### Written problem:
Copy each line of the material below that includes the string "from".

[Extracted data entries]
——

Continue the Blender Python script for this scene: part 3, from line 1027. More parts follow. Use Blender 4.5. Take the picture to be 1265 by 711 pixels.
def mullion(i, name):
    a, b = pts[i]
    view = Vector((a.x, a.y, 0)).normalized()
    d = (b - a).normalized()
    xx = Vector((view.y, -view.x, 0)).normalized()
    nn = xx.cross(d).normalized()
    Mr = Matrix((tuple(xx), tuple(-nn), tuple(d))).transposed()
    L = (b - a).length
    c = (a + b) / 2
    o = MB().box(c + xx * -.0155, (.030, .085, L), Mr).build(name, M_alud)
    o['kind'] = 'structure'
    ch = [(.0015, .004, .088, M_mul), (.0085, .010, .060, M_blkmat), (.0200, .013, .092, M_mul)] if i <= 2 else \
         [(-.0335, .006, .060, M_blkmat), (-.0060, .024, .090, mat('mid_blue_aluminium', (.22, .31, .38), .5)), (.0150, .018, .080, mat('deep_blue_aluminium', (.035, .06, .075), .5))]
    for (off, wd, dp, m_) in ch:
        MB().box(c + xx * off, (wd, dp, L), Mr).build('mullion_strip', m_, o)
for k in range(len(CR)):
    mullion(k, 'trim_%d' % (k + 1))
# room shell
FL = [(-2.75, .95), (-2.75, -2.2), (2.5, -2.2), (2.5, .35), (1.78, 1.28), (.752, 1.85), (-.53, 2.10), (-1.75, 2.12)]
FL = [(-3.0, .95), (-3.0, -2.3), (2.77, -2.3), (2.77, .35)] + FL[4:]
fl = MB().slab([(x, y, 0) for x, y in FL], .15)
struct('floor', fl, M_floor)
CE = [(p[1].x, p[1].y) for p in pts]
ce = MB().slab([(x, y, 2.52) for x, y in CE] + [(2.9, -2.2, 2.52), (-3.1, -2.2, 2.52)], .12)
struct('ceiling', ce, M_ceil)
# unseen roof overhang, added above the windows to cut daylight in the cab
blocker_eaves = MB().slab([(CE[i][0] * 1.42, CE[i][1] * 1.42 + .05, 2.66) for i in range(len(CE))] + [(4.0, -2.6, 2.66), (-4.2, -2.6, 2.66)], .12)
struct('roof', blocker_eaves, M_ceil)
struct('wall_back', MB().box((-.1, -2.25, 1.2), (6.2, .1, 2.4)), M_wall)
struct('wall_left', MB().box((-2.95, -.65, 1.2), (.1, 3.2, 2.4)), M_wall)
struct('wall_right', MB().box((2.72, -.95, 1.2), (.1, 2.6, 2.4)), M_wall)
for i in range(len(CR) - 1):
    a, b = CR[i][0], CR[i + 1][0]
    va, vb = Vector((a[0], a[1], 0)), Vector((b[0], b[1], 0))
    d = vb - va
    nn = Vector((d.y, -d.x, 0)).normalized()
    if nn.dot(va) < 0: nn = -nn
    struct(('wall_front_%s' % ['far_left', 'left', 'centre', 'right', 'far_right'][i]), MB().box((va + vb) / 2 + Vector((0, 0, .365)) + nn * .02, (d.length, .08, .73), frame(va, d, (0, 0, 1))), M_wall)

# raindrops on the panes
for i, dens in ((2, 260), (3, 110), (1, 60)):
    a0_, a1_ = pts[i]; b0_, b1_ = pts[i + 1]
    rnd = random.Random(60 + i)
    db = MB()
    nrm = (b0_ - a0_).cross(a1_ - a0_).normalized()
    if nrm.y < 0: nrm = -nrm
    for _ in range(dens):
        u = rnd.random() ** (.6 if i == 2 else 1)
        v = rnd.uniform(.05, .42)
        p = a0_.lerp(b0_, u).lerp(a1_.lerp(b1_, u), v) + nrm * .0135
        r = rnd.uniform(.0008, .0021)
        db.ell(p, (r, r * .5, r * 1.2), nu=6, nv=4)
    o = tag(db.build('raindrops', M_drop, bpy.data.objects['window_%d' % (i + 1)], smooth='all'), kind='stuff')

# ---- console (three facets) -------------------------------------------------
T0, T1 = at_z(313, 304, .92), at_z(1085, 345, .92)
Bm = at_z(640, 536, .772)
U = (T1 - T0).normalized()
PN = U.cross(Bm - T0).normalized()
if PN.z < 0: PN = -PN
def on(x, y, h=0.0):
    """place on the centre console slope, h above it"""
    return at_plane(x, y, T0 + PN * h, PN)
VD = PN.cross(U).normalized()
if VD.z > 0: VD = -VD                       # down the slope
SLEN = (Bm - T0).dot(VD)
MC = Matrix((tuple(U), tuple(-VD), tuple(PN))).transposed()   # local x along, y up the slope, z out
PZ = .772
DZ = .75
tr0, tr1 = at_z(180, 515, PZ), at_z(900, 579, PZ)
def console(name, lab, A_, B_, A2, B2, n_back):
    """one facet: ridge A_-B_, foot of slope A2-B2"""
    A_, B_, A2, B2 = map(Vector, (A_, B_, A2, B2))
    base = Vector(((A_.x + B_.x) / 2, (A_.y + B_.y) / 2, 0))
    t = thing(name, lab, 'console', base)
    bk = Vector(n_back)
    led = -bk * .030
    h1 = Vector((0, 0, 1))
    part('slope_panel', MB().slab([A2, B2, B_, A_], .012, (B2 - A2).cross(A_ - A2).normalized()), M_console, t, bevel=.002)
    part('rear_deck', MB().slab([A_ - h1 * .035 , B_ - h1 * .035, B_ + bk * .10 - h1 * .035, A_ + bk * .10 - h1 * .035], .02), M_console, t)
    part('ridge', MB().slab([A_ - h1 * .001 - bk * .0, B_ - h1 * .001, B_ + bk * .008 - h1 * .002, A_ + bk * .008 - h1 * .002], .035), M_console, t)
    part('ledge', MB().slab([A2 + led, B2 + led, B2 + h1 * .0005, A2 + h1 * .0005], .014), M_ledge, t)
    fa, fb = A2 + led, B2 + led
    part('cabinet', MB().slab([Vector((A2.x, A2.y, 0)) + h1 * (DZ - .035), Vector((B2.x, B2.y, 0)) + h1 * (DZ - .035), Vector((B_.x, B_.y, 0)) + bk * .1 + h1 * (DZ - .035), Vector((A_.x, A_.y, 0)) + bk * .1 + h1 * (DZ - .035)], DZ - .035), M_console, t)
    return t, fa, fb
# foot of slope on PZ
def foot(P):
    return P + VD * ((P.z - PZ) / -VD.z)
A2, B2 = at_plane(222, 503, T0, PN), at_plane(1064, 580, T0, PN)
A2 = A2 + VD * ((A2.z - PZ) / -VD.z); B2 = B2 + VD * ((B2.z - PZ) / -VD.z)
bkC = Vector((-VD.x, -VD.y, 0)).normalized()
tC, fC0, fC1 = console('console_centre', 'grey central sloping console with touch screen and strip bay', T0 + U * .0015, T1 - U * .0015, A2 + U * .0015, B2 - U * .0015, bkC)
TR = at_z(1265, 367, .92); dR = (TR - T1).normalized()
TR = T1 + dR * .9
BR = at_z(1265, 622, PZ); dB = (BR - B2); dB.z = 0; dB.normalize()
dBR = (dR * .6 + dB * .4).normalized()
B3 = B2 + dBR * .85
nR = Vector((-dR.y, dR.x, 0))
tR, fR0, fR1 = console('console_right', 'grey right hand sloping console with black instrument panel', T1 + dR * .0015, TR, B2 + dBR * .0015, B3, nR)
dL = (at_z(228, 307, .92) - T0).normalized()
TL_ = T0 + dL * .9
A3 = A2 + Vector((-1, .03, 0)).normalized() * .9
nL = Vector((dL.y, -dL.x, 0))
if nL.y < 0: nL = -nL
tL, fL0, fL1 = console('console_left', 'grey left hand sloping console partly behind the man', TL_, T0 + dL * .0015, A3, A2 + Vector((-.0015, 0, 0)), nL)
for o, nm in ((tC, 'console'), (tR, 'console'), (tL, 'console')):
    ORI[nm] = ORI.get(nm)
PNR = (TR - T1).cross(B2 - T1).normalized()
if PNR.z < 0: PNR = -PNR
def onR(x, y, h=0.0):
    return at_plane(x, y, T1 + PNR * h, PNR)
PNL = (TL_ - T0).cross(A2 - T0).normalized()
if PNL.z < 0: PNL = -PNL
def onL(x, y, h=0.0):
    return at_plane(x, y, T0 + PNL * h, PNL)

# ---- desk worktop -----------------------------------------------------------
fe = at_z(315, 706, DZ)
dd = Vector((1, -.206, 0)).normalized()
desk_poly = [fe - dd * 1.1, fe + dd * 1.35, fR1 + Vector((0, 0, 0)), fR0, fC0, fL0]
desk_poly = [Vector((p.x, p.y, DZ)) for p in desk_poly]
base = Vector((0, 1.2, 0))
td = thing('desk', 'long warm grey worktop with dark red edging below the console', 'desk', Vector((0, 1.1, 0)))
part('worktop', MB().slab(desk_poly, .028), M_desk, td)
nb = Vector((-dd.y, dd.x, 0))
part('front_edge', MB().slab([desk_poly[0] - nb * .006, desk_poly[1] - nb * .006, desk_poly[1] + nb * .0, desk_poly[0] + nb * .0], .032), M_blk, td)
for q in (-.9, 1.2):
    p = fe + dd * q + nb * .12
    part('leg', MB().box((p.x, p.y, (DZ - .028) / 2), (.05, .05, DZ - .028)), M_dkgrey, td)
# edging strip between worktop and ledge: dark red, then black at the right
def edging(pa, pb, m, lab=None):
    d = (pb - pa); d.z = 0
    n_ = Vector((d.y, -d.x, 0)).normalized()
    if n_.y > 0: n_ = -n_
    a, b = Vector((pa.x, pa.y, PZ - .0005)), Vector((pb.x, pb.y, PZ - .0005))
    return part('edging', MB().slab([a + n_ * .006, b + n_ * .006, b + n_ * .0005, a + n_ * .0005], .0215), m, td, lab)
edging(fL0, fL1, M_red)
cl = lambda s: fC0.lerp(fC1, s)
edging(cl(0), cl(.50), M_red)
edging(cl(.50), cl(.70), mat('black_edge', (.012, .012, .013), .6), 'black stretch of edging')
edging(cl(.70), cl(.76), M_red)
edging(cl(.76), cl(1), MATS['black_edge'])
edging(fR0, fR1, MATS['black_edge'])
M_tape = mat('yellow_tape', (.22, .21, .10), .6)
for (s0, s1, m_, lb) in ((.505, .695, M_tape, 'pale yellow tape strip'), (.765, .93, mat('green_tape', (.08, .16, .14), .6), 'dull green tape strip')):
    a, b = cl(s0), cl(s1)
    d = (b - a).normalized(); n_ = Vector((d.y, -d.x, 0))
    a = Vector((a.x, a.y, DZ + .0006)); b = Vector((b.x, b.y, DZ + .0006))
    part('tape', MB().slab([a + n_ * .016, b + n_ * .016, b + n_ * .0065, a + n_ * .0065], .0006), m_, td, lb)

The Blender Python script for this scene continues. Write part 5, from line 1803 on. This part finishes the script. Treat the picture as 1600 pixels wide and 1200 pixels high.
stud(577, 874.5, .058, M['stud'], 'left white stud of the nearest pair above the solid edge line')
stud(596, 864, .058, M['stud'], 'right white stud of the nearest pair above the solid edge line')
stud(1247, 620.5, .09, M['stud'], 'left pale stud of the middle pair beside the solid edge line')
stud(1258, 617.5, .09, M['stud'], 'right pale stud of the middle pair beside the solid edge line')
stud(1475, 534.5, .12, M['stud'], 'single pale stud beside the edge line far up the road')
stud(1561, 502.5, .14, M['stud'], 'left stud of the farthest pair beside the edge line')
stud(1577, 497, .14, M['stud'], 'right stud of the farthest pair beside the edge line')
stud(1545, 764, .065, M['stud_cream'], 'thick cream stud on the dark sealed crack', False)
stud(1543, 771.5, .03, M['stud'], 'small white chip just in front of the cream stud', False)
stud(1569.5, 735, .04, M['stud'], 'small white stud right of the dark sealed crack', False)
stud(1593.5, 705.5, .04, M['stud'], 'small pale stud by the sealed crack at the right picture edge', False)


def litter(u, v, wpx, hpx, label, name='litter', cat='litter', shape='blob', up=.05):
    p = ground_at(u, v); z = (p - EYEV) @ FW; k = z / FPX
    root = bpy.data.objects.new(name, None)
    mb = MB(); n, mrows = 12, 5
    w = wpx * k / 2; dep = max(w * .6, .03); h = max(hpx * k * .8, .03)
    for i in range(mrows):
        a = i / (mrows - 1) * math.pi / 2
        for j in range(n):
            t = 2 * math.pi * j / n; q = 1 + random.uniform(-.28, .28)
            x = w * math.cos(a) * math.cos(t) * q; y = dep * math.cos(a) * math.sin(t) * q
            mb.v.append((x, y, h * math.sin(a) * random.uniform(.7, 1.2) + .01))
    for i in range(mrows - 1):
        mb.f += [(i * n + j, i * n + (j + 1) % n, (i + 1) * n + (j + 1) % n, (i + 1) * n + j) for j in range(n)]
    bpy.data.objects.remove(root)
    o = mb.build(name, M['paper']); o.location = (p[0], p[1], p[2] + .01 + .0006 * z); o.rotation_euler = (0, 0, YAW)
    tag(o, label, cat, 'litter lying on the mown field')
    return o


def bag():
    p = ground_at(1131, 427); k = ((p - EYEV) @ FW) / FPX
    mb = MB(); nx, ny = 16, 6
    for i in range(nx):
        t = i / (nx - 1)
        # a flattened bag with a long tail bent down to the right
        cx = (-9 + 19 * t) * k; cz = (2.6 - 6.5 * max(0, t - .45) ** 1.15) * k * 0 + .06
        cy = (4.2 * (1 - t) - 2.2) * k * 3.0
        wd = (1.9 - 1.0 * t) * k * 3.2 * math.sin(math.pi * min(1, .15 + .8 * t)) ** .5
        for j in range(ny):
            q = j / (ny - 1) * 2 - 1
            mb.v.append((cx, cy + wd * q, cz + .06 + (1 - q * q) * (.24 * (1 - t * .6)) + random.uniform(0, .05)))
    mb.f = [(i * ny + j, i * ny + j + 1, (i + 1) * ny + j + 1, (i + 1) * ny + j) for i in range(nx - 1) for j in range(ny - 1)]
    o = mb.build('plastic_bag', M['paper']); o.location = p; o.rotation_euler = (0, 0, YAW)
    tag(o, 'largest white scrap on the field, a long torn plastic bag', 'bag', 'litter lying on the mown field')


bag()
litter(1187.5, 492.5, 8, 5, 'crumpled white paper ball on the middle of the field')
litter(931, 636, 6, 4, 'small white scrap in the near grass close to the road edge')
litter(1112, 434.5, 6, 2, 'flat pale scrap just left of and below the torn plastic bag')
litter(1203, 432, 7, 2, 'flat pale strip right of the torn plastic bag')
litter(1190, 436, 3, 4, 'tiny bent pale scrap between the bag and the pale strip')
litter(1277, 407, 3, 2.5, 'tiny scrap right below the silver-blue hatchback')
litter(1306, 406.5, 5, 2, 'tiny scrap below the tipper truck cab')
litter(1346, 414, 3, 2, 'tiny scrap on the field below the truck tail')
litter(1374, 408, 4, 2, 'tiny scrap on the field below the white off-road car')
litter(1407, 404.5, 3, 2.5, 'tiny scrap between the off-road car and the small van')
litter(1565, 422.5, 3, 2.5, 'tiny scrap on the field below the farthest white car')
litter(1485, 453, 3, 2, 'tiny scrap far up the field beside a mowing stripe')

——

### Reply:
Continue the Blender Python script for this scene: part 3, from line 1027. More parts follow. Use Blender 4.5. Take the picture to be 1265 by 711 pixels.
The Blender Python script for this scene continues. Write part 5, from line 1803 on. This part finishes the script. Treat the picture as 1600 pixels wide and 1200 pixels high.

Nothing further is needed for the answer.